L’Arc-en-Ciel Concert Seating Shenanigans Get Ticket Sellers in Trouble with Regulators

The Yomiuri Shimbun

After concertgoers who paid for prime seats in front of the stage were ushered to less desirable spots last year, three companies involved in holding live concerts by the rock band L’Arc-en-Ciel were ordered on Wednesday to clean up their act.

The Consumer Affairs Agency said Thursday it had ordered the companies to take preventive measures under the Law Against Unjustifiable Premiums and Misleading Representations in the sales of tickets.

The agency claimed that the companies, all based in Tokyo, had displayed a venue map that showed seating that appeared closer to the stage than it actually was when selling the tickets.

The agency issued the order Wednesday, recognizing the case as one of representations that may mislead consumers as to the quality of goods — the first such case for a live concert.
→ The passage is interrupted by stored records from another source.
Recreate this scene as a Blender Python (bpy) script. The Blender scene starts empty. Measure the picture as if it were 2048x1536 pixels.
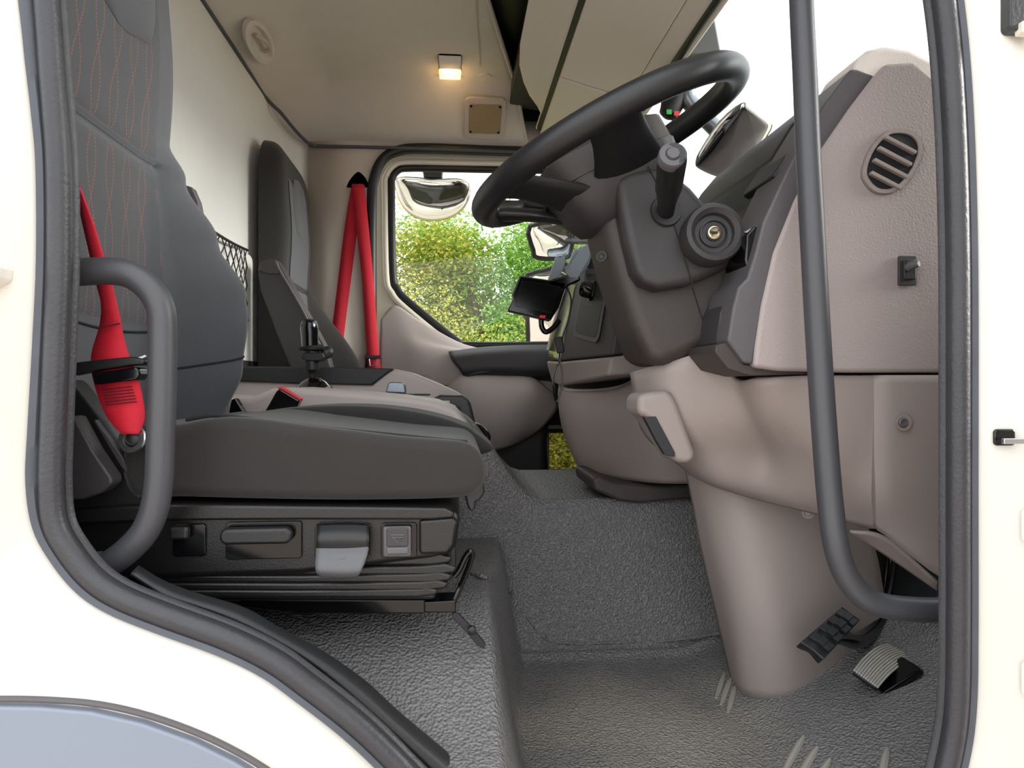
import bpy, bmesh, math, random
from mathutils import Vector, Matrix
random.seed(7)
S = bpy.context.scene
COL = S.collection

# ------------------------------------------------------------------ camera, world, light, exposure
H = 1.8                      # camera height above the ground (a person standing beside the truck)
F = 1420.0                   # focal length in pixels of the 2048 px wide frame
YAW = math.atan((1024 - 908) / F)
cam_d = bpy.data.cameras.new('camera'); cam = bpy.data.objects.new('camera', cam_d); COL.objects.link(cam)
cam_d.sensor_width = 36; cam_d.lens = 36 * F / 2048; cam_d.clip_start = 0.02
cam.location = (0, 0, H); cam.rotation_euler = (math.pi / 2, 0, -YAW)
S.camera = cam

w = bpy.data.worlds.new('sky'); S.world = w; w.use_nodes = True
nt = w.node_tree; bg = nt.nodes['Background']
bg.inputs['Color'].default_value = (0.93, 0.97, 1.0, 1); bg.inputs['Strength'].default_value = 2.0

sun_d = bpy.data.lights.new('sun', 'SUN'); sun = bpy.data.objects.new('sun', sun_d); COL.objects.link(sun)
sun_d.energy = 3.0; sun_d.angle = math.radians(24); sun_d.color = (1, 0.96, 0.9)
sun.rotation_euler = Vector((-0.92, 0.16, -0.30)).to_track_quat('-Z', 'Y').to_euler()

S.view_settings.view_transform = 'Standard'; S.view_settings.look = 'None'
S.view_settings.gamma = 1.0; S.view_settings.use_curve_mapping = False
S.view_settings.exposure = 0.5

# ------------------------------------------------------------------ geometry helpers
cY, sY = math.cos(YAW), math.sin(YAW)
def P(px, py, Y):
    """point of the cab that stands at depth Y and shows at (px, py)"""
    u = (px - 1024) / F; v = (768 - py) / F
    t = Y / (cY - sY * u)
    return Vector((t * (cY * u + sY), Y, H + t * v))
def PL(pts, Y): return [P(a, b, Y) for a, b in pts]
def lin(c):
    c /= 255.0
    return c / 12.92 if c <= .04045 else ((c + .055) / 1.055) ** 2.4
def rgb(r, g, b): return (lin(r), lin(g), lin(b), 1)

def cr(pts, n=6, closed=False):
    """Catmull-Rom through points"""
    pts = [Vector(p) for p in pts]; out = []; m = len(pts)
    rng = range(m) if closed else range(m - 1)
    for i in rng:
        if closed: a, b, c, d = pts[i - 1], pts[i], pts[(i + 1) % m], pts[(i + 2) % m]
        else:
            b, c = pts[i], pts[i + 1]
            a = pts[i - 1] if i else b * 2 - c
            d = pts[i + 2] if i + 2 < m else c * 2 - b
        for k in range(n):
            t = k / n
            out.append(.5 * ((2 * b) + (c - a) * t + (2 * a - 5 * b + 4 * c - d) * t * t + (3 * b - 3 * c + d - a) * t ** 3))
    if not closed: out.append(pts[-1])
    return out

def obj(name, verts, faces, mat, parent=None, smooth=True, sharp=38, bevel=0, seg=3, subsurf=0, solid=0, off=0, label=None):
    verts = [Vector(v) for v in verts]
    lo = Vector([min(v[i] for v in verts) for i in range(3)]); hi = Vector([max(v[i] for v in verts) for i in range(3)])
    c = (lo + hi) / 2; c.z = lo.z
    me = bpy.data.meshes.new(name); me.from_pydata([v - c for v in verts], [], faces); me.validate()
    bm = bmesh.new(); bm.from_mesh(me); bmesh.ops.recalc_face_normals(bm, faces=bm.faces); bm.to_mesh(me); bm.free()
    me.materials.append(mat)
    if smooth:
        me.polygons.foreach_set('use_smooth', [True] * len(me.polygons))
        if not subsurf: me.set_sharp_from_angle(angle=math.radians(sharp))
    o = bpy.data.objects.new(name, me); COL.objects.link(o); o.location = c
    if parent: par(o, parent)
    if solid:
        m = o.modifiers.new('solid', 'SOLIDIFY'); m.thickness = solid; m.offset = off
    if bevel:
        m = o.modifiers.new('bevel', 'BEVEL'); m.width = bevel; m.segments = seg; m.limit_method = 'ANGLE'; m.angle_limit = math.radians(40); m.harden_normals = True
    if subsurf:
        m = o.modifiers.new('sub', 'SUBSURF'); m.levels = subsurf; m.render_levels = subsurf
    if label: o['label'] = label
    return o
def wmat(o):
    m = Matrix.Translation(o.location) @ o.rotation_euler.to_matrix().to_4x4()
    return wmat(o.parent) @ o.matrix_parent_inverse @ m if o.parent else m
def par(o, p):
    o.parent = p; o.matrix_parent_inverse = wmat(p).inverted(); return o
def thing(name, label, cat, loc=(0, 0, 0), group=None):
    o = bpy.data.objects.new(name, None); COL.objects.link(o); o.location = loc; o.empty_display_size = .05
    return tag(o, label, cat, group)
def tag(o, label=None, cat=None, group=None, kind=None):
    if label: o['label'] = label
    if cat: o['category'] = cat
    if group: o['group'] = group
    if kind: o['kind'] = kind
    return o

def loft(name, loops, mat, parent=None, cap=True, closed=True, **k):
    n = len(loops[0]); v = [p for l in loops for p in l]; f = []
    for i in range(len(loops) - 1):
        for j in range(n if closed else n - 1):
            a = i * n + j; b = i * n + (j + 1) % n
            f.append((a, b, b + n, a + n))
    if cap and closed:
        f.append(tuple(range(n))); f.append(tuple(range((len(loops) - 1) * n, len(loops) * n)))
    return obj(name, v, f, mat, parent, **k)
def prism(name, pts, Y0, Y1, mat, parent=None, Yref=None, curve=0, **k):
    """side profile (as it shows at depth Yref) carried straight from Y0 to Y1"""
    base = PL(pts, Y0 if Yref is None else Yref)
    if curve: base = cr(base, curve, True)
    a = [Vector((p.x, Y0, p.z)) for p in base]; b = [Vector((p.x, Y1, p.z)) for p in base]
    return loft(name, [a, b], mat, parent, **k)
def tube(name, path, r, mat, parent=None, segs=12, closed=False, **k):
    path = [Vector(p) for p in path]; m = len(path); rs = r if isinstance(r, (list, tuple)) else [r] * m
    loops = []; nrm = None
    for i in range(m):
        a = path[i - 1] if (i or closed) else path[i]; b = path[(i + 1) % m] if (i < m - 1 or closed) else path[i]
        t = (b - a).normalized()
        if nrm is None: nrm = t.orthogonal().normalized()
        nrm = (nrm - t * nrm.dot(t)).normalized(); bi = t.cross(nrm)
        loops.append([path[i] + (nrm * math.cos(q) + bi * math.sin(q)) * rs[i] for q in [2 * math.pi * s / segs for s in range(segs)]])
    if closed:
        # align the last loop with the first so the tube closes without a twist
        v = [p for l in loops for p in l]; f = []
        l0, l1 = loops[0], loops[-1]
        sh = min(range(segs), key=lambda s: (l1[0] - l0[s]).length)
        for i in range(m - 1):
            for j in range(segs):
                f.append((i * segs + j, i * segs + (j + 1) % segs, (i + 1) * segs + (j + 1) % segs, (i + 1) * segs + j))
        for j in range(segs):
            f.append(((m - 1) * segs + j, (m - 1) * segs + (j + 1) % segs, (j + 1 + sh) % segs, (j + sh) % segs))
        return obj(name, v, f, mat, parent, **k)
    return loft(name, loops, mat, parent, **k)
def lathe(name, prof, origin, axis, mat, parent=None, segs=32, **k):
    axis = Vector(axis).normalized(); e1 = axis.orthogonal().normalized(); e2 = axis.cross(e1)
    o = Vector(origin)
    loops = [[o + axis * h + (e1 * math.cos(q) + e2 * math.sin(q)) * max(r, 1e-4) for q in [2 * math.pi * s / segs for s in range(segs)]] for r, h in prof]
    return loft(name, loops, mat, parent, **k)
def frame(z, up=(0, 0, 1)):
    z = Vector(z).normalized(); x = Vector(up).cross(z).normalized(); return x, z.cross(x), z
def box(name, c, size, mat, parent=None, axes=None, bevel=.004, **k):
    ax = axes or (Vector((1, 0, 0)), Vector((0, 1, 0)), Vector((0, 0, 1))); c = Vector(c)
    v = [c + ax[0] * (i * size[0] / 2) + ax[1] * (j * size[1] / 2) + ax[2] * (l * size[2] / 2) for l in (-1, 1) for i, j in ((-1, -1), (1, -1), (1, 1), (-1, 1))]
    f = [(0, 1, 2, 3), (4, 5, 6, 7), (0, 1, 5, 4), (1, 2, 6, 5), (2, 3, 7, 6), (3, 0, 4, 7)]
    return obj(name, v, f, mat, parent, bevel=bevel, **k)
def patch(name, rows, mat, parent=None, nu=6, nv=6, solid=.006, off=0, raw=False, **k):
    """smooth sheet through a grid of (px, py, Y) points"""
    g = [[Vector(p) if raw else P(*p) for p in r] for r in rows]
    g = [cr(r, nu) for r in g]; cols = [cr([r[j] for r in g], nv) for j in range(len(g[0]))]
    n = len(cols[0]); v = [p for c in cols for p in c]
    f = [(i * n + j, i * n + j + 1, (i + 1) * n + j + 1, (i + 1) * n + j) for i in range(len(cols) - 1) for j in range(n - 1)]
    return obj(name, v, f, mat, parent, solid=solid, off=off, **k)
def strip(name, left, right, mat, parent=None, thick=.002, n=5, **k):
    l = cr(left, n); r = cr(right, n); m = [(a + b) / 2 for a, b in zip(l, r)]
    v = [p for t in zip(l, m, r) for p in t]; f = []
    for i in range(len(l) - 1):
        a = 3 * i; f += [(a, a + 1, a + 4, a + 3), (a + 1, a + 2, a + 5, a + 4)]
    return obj(name, v, f, mat, parent, solid=thick, **k)
def plate(name, outer, holes, mat, parent=None, solid=.02, off=-1, **k):
    """flat sheet with holes, from 3D loops"""
    bm = bmesh.new(); es = []
    for lp in [outer] + holes:
        vs = [bm.verts.new(p) for p in lp]
        es += [bm.edges.new((vs[i], vs[(i + 1) % len(vs)])) for i in range(len(vs))]
    bmesh.ops.triangle_fill(bm, use_beauty=True, use_dissolve=False, edges=es)
    bm.verts.index_update()
    v = [x.co.copy() for x in bm.verts]; f = [tuple(q.index for q in x.verts) for x in bm.faces]; bm.free()
    return obj(name, v, f, mat, parent, solid=solid, off=off, **k)
def rrect(c, ax, ay, w_, h_, r, n=5):
    out = []
    for sx, sy, a0 in ((1, 1, 0), (-1, 1, 90), (-1, -1, 180), (1, -1, 270)):
        for k_ in range(n + 1):
            a = math.radians(a0 + 90 * k_ / n)
            out.append(Vector(c) + ax * (sx * (w_ / 2 - r) + r * math.cos(a)) + ay * (sy * (h_ / 2 - r) + r * math.sin(a)))
    return out
def slab(name, c, ax, ay, az, w_, h_, d, r, mat, parent=None, bevel=.002, n=5, **k):
    """rounded rectangle w x h in (ax, ay), thickness d along az from c"""
    l0 = rrect(c, ax, ay, w_, h_, r, n); l1 = [p + az * d for p in l0]
    return loft(name, [l0, l1], mat, parent, bevel=bevel, **k)
EX, EY, EZ = Vector((1, 0, 0)), Vector((0, 1, 0)), Vector((0, 0, 1))
def smooth01(a, b, x):
    t = max(0, min(1, (x - a) / (b - a))); return t * t * (3 - 2 * t)

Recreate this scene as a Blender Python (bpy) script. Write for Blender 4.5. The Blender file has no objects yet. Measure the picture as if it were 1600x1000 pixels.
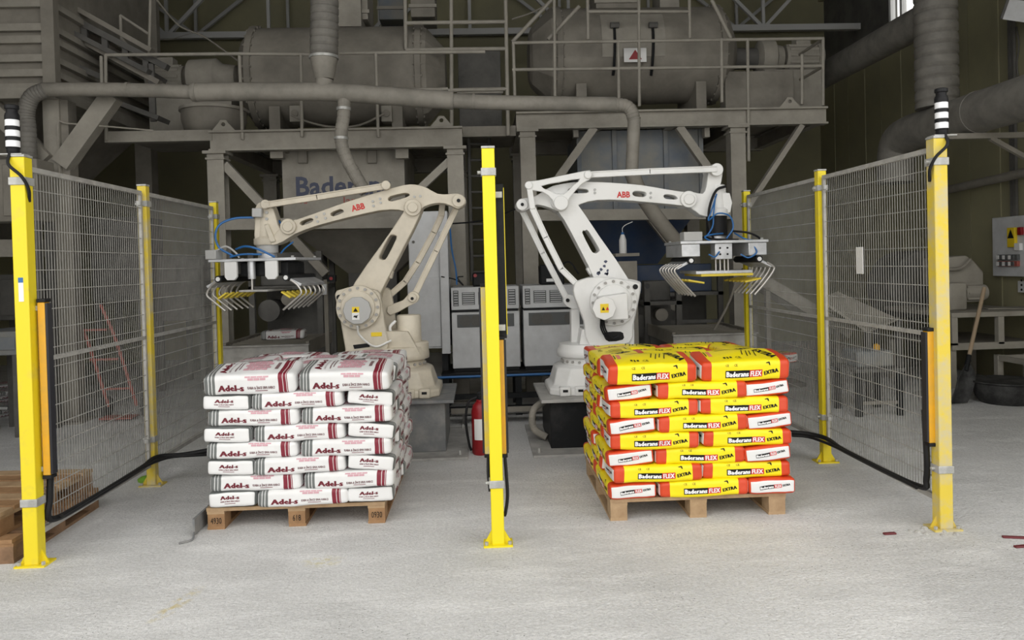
import bpy, bmesh, math, random
from mathutils import Vector, Matrix, noise
random.seed(7)
scn = bpy.context.scene
COL = scn.collection
PI = math.pi
# ------------------------------------------------------------------ camera
F = 1200.0; YAW, PITCH, ROLL, PPY, CH = .041, -.016, -.026, 432.0, 1.453
_f = Vector((math.sin(YAW)*math.cos(PITCH), math.cos(YAW)*math.cos(PITCH), math.sin(PITCH)))
_r = Vector((math.cos(YAW), -math.sin(YAW), 0)); _u = _r.cross(_f)
_R = math.cos(ROLL)*_r + math.sin(ROLL)*_u; _U = -math.sin(ROLL)*_r + math.cos(ROLL)*_u
cd = bpy.data.cameras.new('camera'); cam = bpy.data.objects.new('camera', cd); COL.objects.link(cam)
cam.matrix_world = Matrix(((_R.x, _U.x, -_f.x, 0), (_R.y, _U.y, -_f.y, 0), (_R.z, _U.z, -_f.z, CH), (0, 0, 0, 1)))
cd.sensor_width = 36; cd.lens = 36*F/1600; cd.shift_y = -(500-PPY)/1600; cd.clip_end = 200
scn.camera = cam
# ------------------------------------------------------------------ light: overcast daylight entering by the open gate
w = bpy.data.worlds.new('world'); scn.world = w; w.use_nodes = True
bg = w.node_tree.nodes['Background']; bg.inputs[0].default_value = (1, .985, .955, 1); bg.inputs[1].default_value = 1.95
scn.view_settings.view_transform = 'Standard'; scn.view_settings.look = 'None'
scn.view_settings.gamma = 1; scn.view_settings.use_curve_mapping = False
scn.view_settings.exposure = 0.0
scn.cycles.use_denoising = True
try: scn.cycles.max_bounces = 8; scn.cycles.diffuse_bounces = 5
except Exception: pass

# ------------------------------------------------------------------ measuring helpers: a photo point on a plane of known place
CAM = Vector((0, 0, CH))
def ray(px, py): return _f + _R*((px-800)/F) - _U*((py-PPY)/F)
def at(px, py, Y): d = ray(px, py); return CAM + d*(Y/d.y)
def atX(px, py, X): d = ray(px, py); return CAM + d*(X/d.x)
def atZ(px, py, z=0.0): d = ray(px, py); return CAM + d*((z-CH)/d.z)
def xz(pts, Y): return [(p.x, p.z) for p in (at(a, b, Y) for a, b in pts)]

# ------------------------------------------------------------------ materials
def mat(name, col, rough=.6, metal=0.0, col2=None, scale=5.0, lo=.4, hi=.65, bump=0.0, bscale=30.0, detail=5):
    m = bpy.data.materials.new(name); m.use_nodes = True; nt = m.node_tree; N = nt.nodes; L = nt.links
    b = N['Principled BSDF']; b.inputs['Roughness'].default_value = rough; b.inputs['Metallic'].default_value = metal
    c = (*col, 1)
    if max(col) < .05 and not metal: b.inputs['Specular IOR Level'].default_value = .18
    b.inputs['Base Color'].default_value = c
    tc = N.new('ShaderNodeTexCoord')
    if col2:
        n = N.new('ShaderNodeTexNoise'); n.inputs['Scale'].default_value = scale; n.inputs['Detail'].default_value = detail
        n.inputs['Roughness'].default_value = .65
        L.new(tc.outputs['Object'], n.inputs['Vector'])
        r = N.new('ShaderNodeValToRGB'); r.color_ramp.elements[0].position = lo; r.color_ramp.elements[1].position = hi
        r.color_ramp.elements[0].color = c; r.color_ramp.elements[1].color = (*col2, 1)
        L.new(n.outputs['Fac'], r.inputs['Fac']); L.new(r.outputs['Color'], b.inputs['Base Color'])
    if bump:
        n2 = N.new('ShaderNodeTexNoise'); n2.inputs['Scale'].default_value = bscale; n2.inputs['Detail'].default_value = 4
        L.new(tc.outputs['Object'], n2.inputs['Vector'])
        bm = N.new('ShaderNodeBump'); bm.inputs['Strength'].default_value = bump; bm.inputs['Distance'].default_value = .01
        L.new(n2.outputs['Fac'], bm.inputs['Height']); L.new(bm.outputs['Normal'], b.inputs['Normal'])
    return m
M = {}
M['yellow'] = mat('yellow_paint', (.80, .64, .015), .45, col2=(.68, .55, .06), scale=9, lo=.55, hi=.75)
M['yellow_clean'] = mat('yellow_paint_clean', (.82, .68, .01), .45)
M['yellow_dusty'] = mat('yellow_paint_dusty', (.70, .53, .05), .6, col2=(.50, .46, .34), scale=7, lo=.42, hi=.68)
M['orange'] = mat('orange_housing', (.72, .36, .01), .4, col2=(.60, .33, .03), scale=8)
M['black'] = mat('black_plastic', (.015, .015, .016), .45)
M['dkblack'] = mat('black_painted_steel', (.012, .013, .014), .5, col2=(.035, .035, .035), scale=5, lo=.5, hi=.8)
M['galv'] = mat('galvanised_steel', (.52, .52, .50), .45, .35, col2=(.36, .36, .34), scale=14)
M['wire'] = mat('fence_wire', (.30, .295, .27), .55, .2, col2=(.21, .205, .19), scale=8)
M['rail'] = mat('fence_rail', (.50, .49, .46), .5, .2, col2=(.36, .35, .33), scale=9)
M['white_lens'] = mat('white_lens', (.85, .86, .88), .25)
M['dust'] = mat('dusty_grey_steel', (.27, .25, .212), .75, col2=(.18, .165, .14), scale=3.0, lo=.35, hi=.7, bump=.15, bscale=25)
M['dust_light'] = mat('light_dusty_steel', (.355, .332, .285), .75, col2=(.245, .228, .195), scale=3.0, lo=.35, hi=.7, bump=.15)
M['dust_dark'] = mat('dark_dusty_steel', (.125, .12, .11), .75, col2=(.08, .078, .072), scale=3.0, bump=.15)
M['duct'] = mat('dusty_duct', (.285, .265, .228), .7, col2=(.20, .187, .16), scale=4.0, bump=.2, bscale=14)
M['flex'] = mat('flexible_hose_skin', (.20, .19, .168), .7, col2=(.14, .132, .118), scale=6.0)
M['robot_white'] = mat('white_robot_paint', (.75, .75, .735), .4, col2=(.66, .66, .64), scale=4, lo=.5, hi=.8)
M['robot_cream'] = mat('dusty_cream_robot_paint', (.62, .565, .46), .5, col2=(.47, .425, .345), scale=5, lo=.4, hi=.75)
M['cover_grey'] = mat('grey_cover', (.42, .42, .41), .5)
M['bolt'] = mat('dull_bolt', (.34, .33, .31), .5)
M['red'] = mat('red_print', (.55, .015, .012), .5)
M['silver'] = mat('aluminium', (.62, .63, .65), .35, .5, col2=(.48, .49, .50), scale=10)
M['steel_rod'] = mat('bright_steel_rod', (.55, .53, .50), .35, .6)
M['blue_hose'] = mat('blue_air_hose', (.02, .13, .36), .4)
M['gold'] = mat('yellow_pad', (.75, .58, .06), .5)
M['cabinet'] = mat('pale_grey_cabinet', (.60, .61, .62), .5, col2=(.50, .505, .51), scale=4)
M['grille'] = mat('dark_grille', (.10, .105, .105), .6)
M['ped_grey'] = mat('worn_grey_steel', (.16, .165, .17), .6, col2=(.27, .265, .25), scale=5, lo=.45, hi=.7, bump=.1)
M['plate'] = mat('dusty_floor_plate', (.44, .43, .41), .75, col2=(.30, .295, .28), scale=5)
M['wood'] = mat('pallet_wood', (.36, .21, .10), .75, col2=(.24, .13, .06), scale=9, lo=.35, hi=.7, bump=.3, bscale=40)
M['wood_b'] = mat('pallet_wood_pale', (.46, .32, .185), .75, col2=(.32, .205, .11), scale=9, lo=.35, hi=.7, bump=.3, bscale=40)
M['wood_d'] = mat('pallet_wood_dark', (.27, .16, .09), .8, col2=(.17, .10, .055), scale=9, bump=.3, bscale=40)
M['olive'] = mat('olive_wall_panel', (.30, .278, .165), .7, col2=(.235, .222, .145), scale=1.2, lo=.35, hi=.7)
M['roof'] = mat('roof_sheet', (.10, .10, .10), .7)
M['truss'] = mat('pale_truss_paint', (.42, .42, .41), .6)
M['navy'] = mat('dark_blue_paint', (.022, .045, .10), .6, col2=(.05, .065, .10), scale=3)
M['bluegrey'] = mat('dusty_blue_steel', (.14, .165, .20), .65, col2=(.24, .235, .21), scale=2.5, lo=.35, hi=.65)
M['ext_red'] = mat('fire_red', (.27, .008, .012), .4)
M['white'] = mat('white_plastic', (.78, .78, .77), .5)
M['sign_blue'] = mat('dark_blue_print', (.055, .065, .11), .6)
M['sign_red'] = mat('faded_red_print', (.34, .09, .07), .6)
M['warn'] = mat('warning_yellow', (.80, .58, .02), .5)
M['glass_dark'] = mat('dark_lens', (.03, .03, .035), .2)
M['rubber'] = mat('black_rubber', (.03, .03, .03), .7, col2=(.08, .08, .078), scale=6)
M['sand'] = mat('sand_heap', (.46, .45, .42), .9, col2=(.38, .37, .345), scale=8, bump=.4, bscale=40)
M['handle_wood'] = mat('shovel_handle', (.36, .27, .18), .7)
M['maroon'] = mat('maroon_strip', (.14, .025, .03), .5)
M['bag_yellow'] = mat('bag_yellow', (.90, .74, .005), .42, bump=.22, bscale=16)
M['bag_red'] = mat('bag_red', (.62, .055, .012), .42, bump=.22, bscale=16)
M['bag_white'] = mat('bag_white', (.76, .76, .755), .45, bump=.22, bscale=16)
M['bag_grey'] = mat('bag_grey', (.145, .155, .15), .45, bump=.22, bscale=16)
M['bag_maroon'] = mat('bag_maroon', (.20, .012, .028), .45, bump=.22, bscale=16)
M['p_black'] = mat('print_black', (.012, .012, .012), .5)
M['p_maroon'] = mat('print_maroon', (.15, .010, .022), .5)
M['p_red'] = mat('print_red', (.58, .02, .015), .5)
M['p_white'] = mat('print_white', (.86, .86, .86), .5)
M['p_pink'] = mat('print_pink', (.60, .34, .385), .5)
M['p_grey'] = mat('print_grey', (.20, .12, .125), .5)
M['p_rose'] = mat('print_rose', (.72, .22, .14), .5)
M['green'] = mat('green_wrapper', (.20, .42, .04), .5)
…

The situation affected about 24,000 audience members, who were assigned to downgraded seats away from the stage.

The companies that received the order include On The Line Inc., a concert planning and management company, and Maverick DC, the band’s management agency.

According to an announcement by the agency, in January 2022, the three companies began selling tickets for L’Arc-en-Ciel’s 30th anniversary concerts scheduled at Tokyo Dome on May 21-22 the same year.

The venue map shown online indicated that SS seats (¥22,000) would be located close to the stage on what is ordinarily a baseball field, while S seats (¥16,500) would be in the first-level stands and the A seats (¥11,000) would be located in the balcony and second-level stands. However, just three days before the concert, the SS seats were expanded into the first-level stands area and the S seats were also allocated in the second-level stands, while nominally maintaining the initial seating categories.

The reason behind the move was that the SS seats were greatly oversold — about 14,400 tickets for about 6,600 seats — and some of the S and A seats had to be pushed back farther from the stage.